Spencer: Well, there's definitely some duplication in the unique user count; if you use Zillow on iPad and desktop and iPhone, you're going to show up three times in that unique user number even though you're really only one person. Unique machines is what you're really measuring when you talk about UVs.

Internally though, frankly, the more important metric that we look at is visits, which in that example you would count three times, and if you visited twice on each device you'd be counted six times in the month. We focus much more on visits, which doesn't have this device proliferation problem.

We don't release those metrics, but I really like what I see.

Austin: Fair. Maybe not releasing a hard number, but every company does have their own better way to evaluate themselves than Wall Street or investors realize. What better metrics are there for Zillow? Is it revenue to page visits, which of course we can't get, but we can guess?
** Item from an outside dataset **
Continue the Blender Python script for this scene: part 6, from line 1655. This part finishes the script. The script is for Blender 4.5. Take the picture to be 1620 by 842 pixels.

Spencer: Let me answer the question another way. If I could only see one or two metrics a day, instead of the hundred metrics that I look at a day, the most important ones would probably be mobile visits and desktop visits, or total visits because, to me, that's a really good leading indicator of a lot of good things.

Premier Agent revenue and mortgage revenue, total revenue, EBITDA, and eventually stock price down the road, etc., all flow from visit growth, audience growth.

Other key metrics for me are probably Premier Agent bookings, so how much revenue did we sell to new Premier Agents or existing Premier Agents that prior day? I look very closely at that metric. That revenue, of course, gets served over a subscription period.

Then I look a lot at usage of our software tools on the B2B side of the business. What percent of our agents are using our CRM? What percent of our property managers are using our tool to syndicate their listings?

What percent of our lenders in Zillow Mortgage Marketplace use the Mortech suite of software tools -- a company that we acquired -- which is a leading provider of lender software, B2B software for the lending industry?

I look at usage rates across our different software tools.